Hey remember back in 2018 when Politico ran a whole big feature about how fortunate son Chase Koch isn’t passionate about politics, and we were skeptical that it signaled the network’s direction would change as Politico suggested? Or what about in 2019 when the Washington Post ran a big piece on the Koch network’s new name and supposed shift away from politics, and we pointed out it’s not such a shift at all, as was confirmed by later documentation that showed the network increased levels of lobbying?
Good.
Because yesterday, Emily Seidel, the CEO of the Koch networks’s Americans for Prosperity, told CNN that “the people who thought that we may have been backing down from politics are going to be surprised, because the reality is we’ve been strengthening our capabilities to go bigger than ever before.”
And it’s not like they haven’t already been big. In 2018, they reportedly planned to spend $400 million on politics, and worked to influence the outcome of 64 different races. In 2020, according to Seidel, they’re looking to double or triple the number of races, suggesting they may be dropping something in the neighborhood of a billion dollars on the 2020 election cycle.

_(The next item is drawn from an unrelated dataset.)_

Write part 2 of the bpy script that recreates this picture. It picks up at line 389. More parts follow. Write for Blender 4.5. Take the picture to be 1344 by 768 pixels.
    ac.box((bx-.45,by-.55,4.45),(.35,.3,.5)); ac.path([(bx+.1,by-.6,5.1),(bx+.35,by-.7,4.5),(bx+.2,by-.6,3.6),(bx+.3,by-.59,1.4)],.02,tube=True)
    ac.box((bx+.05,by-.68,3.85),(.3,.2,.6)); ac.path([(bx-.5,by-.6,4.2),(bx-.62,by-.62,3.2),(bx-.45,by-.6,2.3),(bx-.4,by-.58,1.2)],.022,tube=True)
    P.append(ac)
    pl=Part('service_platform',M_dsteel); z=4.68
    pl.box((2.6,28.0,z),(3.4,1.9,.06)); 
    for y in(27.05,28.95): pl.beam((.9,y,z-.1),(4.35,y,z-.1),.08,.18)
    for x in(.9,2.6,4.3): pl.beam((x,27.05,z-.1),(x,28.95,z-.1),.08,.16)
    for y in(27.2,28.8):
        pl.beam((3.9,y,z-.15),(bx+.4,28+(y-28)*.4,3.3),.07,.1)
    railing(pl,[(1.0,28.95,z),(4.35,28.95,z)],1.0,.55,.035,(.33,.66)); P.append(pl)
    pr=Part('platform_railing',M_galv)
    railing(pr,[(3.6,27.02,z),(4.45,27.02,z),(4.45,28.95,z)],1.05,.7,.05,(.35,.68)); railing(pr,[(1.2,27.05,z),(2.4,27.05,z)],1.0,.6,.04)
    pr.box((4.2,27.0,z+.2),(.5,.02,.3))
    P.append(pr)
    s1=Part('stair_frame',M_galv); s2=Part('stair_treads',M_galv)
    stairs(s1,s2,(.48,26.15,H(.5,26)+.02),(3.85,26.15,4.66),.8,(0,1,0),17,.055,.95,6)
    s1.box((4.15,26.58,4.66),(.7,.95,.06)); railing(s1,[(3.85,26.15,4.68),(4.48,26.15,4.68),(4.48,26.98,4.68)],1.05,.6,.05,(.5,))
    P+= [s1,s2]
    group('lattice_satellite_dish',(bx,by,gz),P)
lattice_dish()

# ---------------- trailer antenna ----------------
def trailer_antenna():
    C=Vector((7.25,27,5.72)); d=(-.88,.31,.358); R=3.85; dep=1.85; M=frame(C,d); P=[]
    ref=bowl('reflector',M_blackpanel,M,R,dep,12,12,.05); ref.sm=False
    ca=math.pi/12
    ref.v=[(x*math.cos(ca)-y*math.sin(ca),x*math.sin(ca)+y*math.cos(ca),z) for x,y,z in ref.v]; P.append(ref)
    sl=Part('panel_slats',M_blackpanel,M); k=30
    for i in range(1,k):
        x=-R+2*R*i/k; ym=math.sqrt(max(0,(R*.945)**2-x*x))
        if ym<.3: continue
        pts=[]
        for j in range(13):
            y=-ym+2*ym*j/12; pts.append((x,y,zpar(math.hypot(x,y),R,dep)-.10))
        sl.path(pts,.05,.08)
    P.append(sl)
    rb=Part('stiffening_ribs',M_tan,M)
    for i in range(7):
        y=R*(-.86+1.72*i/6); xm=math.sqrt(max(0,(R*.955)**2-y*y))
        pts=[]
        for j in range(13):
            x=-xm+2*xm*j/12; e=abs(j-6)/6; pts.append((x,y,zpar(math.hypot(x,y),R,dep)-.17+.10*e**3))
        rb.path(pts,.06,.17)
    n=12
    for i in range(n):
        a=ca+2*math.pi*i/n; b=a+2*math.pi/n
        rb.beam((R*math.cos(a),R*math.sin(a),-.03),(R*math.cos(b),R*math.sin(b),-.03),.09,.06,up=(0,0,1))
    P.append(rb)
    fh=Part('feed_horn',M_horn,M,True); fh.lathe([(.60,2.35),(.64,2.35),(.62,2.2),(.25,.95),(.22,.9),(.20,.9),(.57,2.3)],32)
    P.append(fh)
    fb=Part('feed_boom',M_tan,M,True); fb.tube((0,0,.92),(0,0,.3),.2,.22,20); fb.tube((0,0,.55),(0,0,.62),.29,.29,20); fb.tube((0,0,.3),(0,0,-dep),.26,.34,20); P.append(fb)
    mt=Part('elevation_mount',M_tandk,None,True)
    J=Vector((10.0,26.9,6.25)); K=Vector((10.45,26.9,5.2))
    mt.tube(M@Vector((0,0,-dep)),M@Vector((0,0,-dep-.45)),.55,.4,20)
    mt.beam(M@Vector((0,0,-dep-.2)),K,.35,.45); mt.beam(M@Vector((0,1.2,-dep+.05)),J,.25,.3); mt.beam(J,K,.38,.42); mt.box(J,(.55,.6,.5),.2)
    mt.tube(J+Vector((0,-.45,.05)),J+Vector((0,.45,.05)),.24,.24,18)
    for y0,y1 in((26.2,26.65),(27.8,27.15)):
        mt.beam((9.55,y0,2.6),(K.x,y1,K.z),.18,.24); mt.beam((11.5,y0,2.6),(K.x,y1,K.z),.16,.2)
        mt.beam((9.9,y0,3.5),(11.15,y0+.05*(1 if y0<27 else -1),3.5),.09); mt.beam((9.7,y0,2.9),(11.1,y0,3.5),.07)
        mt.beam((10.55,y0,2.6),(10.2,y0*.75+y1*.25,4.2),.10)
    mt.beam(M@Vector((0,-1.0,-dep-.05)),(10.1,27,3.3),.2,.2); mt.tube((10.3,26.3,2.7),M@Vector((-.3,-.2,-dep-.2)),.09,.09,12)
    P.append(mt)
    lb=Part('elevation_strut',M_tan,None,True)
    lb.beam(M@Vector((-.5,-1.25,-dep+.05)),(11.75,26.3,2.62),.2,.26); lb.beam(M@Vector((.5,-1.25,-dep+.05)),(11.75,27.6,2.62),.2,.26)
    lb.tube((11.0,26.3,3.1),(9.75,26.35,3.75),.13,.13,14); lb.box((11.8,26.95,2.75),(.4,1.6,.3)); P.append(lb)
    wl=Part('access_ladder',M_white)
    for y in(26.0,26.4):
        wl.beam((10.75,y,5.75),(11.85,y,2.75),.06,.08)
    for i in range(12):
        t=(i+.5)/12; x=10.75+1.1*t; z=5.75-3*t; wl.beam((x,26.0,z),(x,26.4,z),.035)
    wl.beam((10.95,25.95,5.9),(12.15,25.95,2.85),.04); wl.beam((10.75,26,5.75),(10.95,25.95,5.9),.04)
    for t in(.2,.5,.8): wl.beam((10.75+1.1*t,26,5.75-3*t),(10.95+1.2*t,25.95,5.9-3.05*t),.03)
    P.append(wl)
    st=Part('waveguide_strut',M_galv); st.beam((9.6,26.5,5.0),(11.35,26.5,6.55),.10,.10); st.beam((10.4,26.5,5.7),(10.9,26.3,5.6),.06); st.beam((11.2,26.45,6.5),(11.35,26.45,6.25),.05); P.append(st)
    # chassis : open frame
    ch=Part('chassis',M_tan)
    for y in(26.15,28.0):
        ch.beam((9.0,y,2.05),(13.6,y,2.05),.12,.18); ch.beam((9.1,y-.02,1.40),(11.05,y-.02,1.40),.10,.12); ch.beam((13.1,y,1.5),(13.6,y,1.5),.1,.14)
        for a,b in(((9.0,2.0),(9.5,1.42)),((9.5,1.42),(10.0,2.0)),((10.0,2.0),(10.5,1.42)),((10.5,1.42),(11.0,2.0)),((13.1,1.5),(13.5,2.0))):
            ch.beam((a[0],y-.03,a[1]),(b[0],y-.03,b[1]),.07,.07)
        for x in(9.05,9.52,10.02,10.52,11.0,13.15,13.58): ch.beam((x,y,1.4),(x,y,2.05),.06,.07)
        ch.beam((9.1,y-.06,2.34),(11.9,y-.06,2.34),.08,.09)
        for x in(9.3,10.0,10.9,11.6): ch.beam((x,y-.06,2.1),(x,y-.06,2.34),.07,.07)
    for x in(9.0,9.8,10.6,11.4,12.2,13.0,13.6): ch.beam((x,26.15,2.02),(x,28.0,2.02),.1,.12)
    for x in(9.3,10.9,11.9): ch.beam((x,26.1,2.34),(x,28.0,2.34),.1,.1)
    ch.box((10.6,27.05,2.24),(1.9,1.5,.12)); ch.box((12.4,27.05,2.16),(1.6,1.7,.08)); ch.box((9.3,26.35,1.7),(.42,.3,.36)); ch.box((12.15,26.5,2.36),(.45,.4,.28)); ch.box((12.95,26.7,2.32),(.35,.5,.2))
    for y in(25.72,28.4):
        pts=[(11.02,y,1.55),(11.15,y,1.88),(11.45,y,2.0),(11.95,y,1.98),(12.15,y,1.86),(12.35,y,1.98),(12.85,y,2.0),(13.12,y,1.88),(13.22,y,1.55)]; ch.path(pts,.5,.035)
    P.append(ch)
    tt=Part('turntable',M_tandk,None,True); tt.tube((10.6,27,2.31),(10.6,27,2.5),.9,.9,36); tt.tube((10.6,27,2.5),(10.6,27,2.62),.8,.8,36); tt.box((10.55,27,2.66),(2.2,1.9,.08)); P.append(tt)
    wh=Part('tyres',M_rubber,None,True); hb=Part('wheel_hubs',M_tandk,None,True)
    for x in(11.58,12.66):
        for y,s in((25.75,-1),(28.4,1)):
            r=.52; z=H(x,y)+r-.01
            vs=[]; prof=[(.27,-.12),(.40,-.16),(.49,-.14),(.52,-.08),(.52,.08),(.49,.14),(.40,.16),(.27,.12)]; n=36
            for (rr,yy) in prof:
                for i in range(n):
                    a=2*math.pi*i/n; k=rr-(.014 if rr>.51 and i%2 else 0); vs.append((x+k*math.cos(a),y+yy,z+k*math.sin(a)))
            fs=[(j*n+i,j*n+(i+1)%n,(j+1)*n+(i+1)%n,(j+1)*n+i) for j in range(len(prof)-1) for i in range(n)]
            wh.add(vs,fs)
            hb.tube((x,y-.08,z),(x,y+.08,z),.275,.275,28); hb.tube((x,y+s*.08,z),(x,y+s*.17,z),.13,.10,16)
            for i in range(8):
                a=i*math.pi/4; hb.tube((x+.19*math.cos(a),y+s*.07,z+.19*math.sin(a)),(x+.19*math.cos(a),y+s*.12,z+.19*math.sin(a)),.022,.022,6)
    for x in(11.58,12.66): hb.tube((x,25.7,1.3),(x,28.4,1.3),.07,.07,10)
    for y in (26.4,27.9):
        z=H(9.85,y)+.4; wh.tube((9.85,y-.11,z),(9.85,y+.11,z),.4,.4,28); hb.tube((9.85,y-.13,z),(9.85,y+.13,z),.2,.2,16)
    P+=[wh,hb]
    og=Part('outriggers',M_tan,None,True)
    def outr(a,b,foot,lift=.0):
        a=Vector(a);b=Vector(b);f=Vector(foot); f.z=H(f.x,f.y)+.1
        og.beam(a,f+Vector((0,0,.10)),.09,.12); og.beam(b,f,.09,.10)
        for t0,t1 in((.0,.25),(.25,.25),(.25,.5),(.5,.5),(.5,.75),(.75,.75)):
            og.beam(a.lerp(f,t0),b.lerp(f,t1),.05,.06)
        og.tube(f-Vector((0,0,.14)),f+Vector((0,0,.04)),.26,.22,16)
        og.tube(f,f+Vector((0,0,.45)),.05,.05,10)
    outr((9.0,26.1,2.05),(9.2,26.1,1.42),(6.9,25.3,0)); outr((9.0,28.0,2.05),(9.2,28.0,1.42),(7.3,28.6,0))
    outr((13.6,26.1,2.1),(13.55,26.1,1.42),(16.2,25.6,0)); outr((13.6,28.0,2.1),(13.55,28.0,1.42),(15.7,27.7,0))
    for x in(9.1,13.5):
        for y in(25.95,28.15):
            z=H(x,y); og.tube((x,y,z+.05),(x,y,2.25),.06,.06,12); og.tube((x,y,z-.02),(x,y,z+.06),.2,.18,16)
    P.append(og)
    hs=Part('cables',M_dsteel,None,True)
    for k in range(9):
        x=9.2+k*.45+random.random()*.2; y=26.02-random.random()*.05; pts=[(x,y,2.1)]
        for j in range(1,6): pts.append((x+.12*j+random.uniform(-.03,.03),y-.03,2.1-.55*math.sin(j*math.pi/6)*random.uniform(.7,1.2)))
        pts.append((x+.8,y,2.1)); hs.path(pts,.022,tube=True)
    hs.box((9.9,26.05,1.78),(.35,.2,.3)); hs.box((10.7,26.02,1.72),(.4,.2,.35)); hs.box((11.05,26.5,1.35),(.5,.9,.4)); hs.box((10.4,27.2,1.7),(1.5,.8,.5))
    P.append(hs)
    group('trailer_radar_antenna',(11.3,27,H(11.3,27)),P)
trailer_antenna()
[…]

Now, you could be forgiven for thinking that perhaps the Koch network was going to be taking a new approach given the uncritical coverage to that effect, and the fact that in 2019 Emily Seidel sent out a memo to AfP with the subject line that began “A new approach” and a concluding sentence that reiterated their “new approach to public policy and political engagement in America.”
Part of that new approach was a supposed olive branch to Democrats willing to work on Koch priorities, like criminal justice reform. Is that reflected in their 2020 spending? Seidel told CNN that they’re “not looking for Democrats” or Republicans, just “people who are committed to driving on these policies that we believe will help the lives of all Americans.”
Which is a lovely sounding quote, but like most things in the Koch world, it’s a lie: according to CNN, all 10 candidates AfP’s political arm has endorsed for 2020 are Republicans.
The Koch network was all too eager to feed media the narrative that this new approach would be bipartisan and apolitical, but they’re now making it clear it's really the same old strategy: invest millions exploiting a gullible press to deceive the public in order to protect Koch Industry profits from regulation.
So if you are one of those people who was actually surprised by Seidel’s declaration that they’re going to “go bigger than ever before,” you must not have been paying attention.